Readings: Acts 1:6-14, John 17:1-11

 Heavenly Father, as we bring ourselves before your Word this morning still us, quieten our minds and our hearts and help us to listen to the still small voice of your Holy Spirit and to hear the Word that you have for each of us today. Amen.

 The Holy Trinity were planning a holiday. The Spirit, manifesting the creative part of the divine nature, was coming up with the ideas. “Let’s go to New York,” he suggested.

“No, no, no,” said the Father, “They’re all so liberated, they’ll spend the whole time calling me ‘Mother’ and it will just do my head in.”

So the Spirit sat back and thought. “I know, what about Jerusalem?” he said. “It’s beautiful and then there’s the history and everything.”

“No way!” the Son declared. “After what happened the last time, I’m never going there again!”

At this point, the Spirit got annoyed and went off in a huff. Sometime later he returned and found that the Father and Son had had a idea they both thought was excellent:

“Why don’t we go to Canterbury?” said the Son.

“Perfect!” cried the Holy Spirit. “I’ve never been there before!”

There is a bit of a cliché in church circles that Anglicans are good at relating to God the Father, Evangelicals to Jesus and Pentecostals to the Holy Spirit.  Like all clichés it doesn’t tell the whole story but, nevertheless, there is an element of truth hiding in there somewhere and I am certainly aware of many Anglicans who find everything to do with the Holy Spirit just a little bit too weird to be comfortable – perhaps they just don’t think that it is very English or very polite, I don’t know. Believing in God the Father and following the example of Jesus may be one thing but the Holy Spirit stuff is only for those who are really keen.

But the fact is that we are now rapidly approaching that time in the church year when we are forced to broaden our thinking a little about the nature of God. On Thursday we celebrated Ascension Day when the Jesus who had been resurrected at Easter was taken up into heaven to sit at God the Father’s right hand. In today’s reading from Acts we are reminded both of the Ascension and the promise that Jesus would return:

When he had said this, as they were watching, he was lifted up, and a cloud took him out of their sight. While he was going and they were gazing up towards heaven, suddenly two men in white robes stood by them. They said, “Men of Galilee, why do you stand looking up towards heaven? This Jesus, who has been taken up from you into heaven, will come in the same way as you saw him go into heaven.”

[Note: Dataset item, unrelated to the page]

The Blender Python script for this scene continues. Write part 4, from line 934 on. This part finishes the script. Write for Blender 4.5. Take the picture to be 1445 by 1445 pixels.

 So the person of Jesus who we believe was the enfleshment or the incarnation of God on earth returned to the Father at the end of his earthly ministry and will return again in bodily form only at the end of the present age. From the time of the Ascension until Christ returns again we believe that the church acts as the body of Christ on earth and that we literally re-member the body of Christ through Holy Communion but that Jesus himself dwells in union with the Father. This close connection between Jesus and God the Father is made explicit in todays reading from the Gospel of John:

So now, Father, glorify me in your own presence with the glory that I had in your presence before the world existed…And now I am no longer in the world but they are in the world, and I am coming to you. Holy Father, protect them in your name that you have given me, so that they may be one, as we are one.”

This reminds us not only that God the Father and Jesus are inextricably linked in their Godness but also that Jesus did not simply come into being when he was born at the nativity – remember how John’s gospel starts:

In the beginning was the Word, and the Word was with God and the Word was God.”

God the Son, who became the person Jesus at the first Christmas, had existed with God the Father since the beginning and continues to exist with him in the person of the risen Jesus.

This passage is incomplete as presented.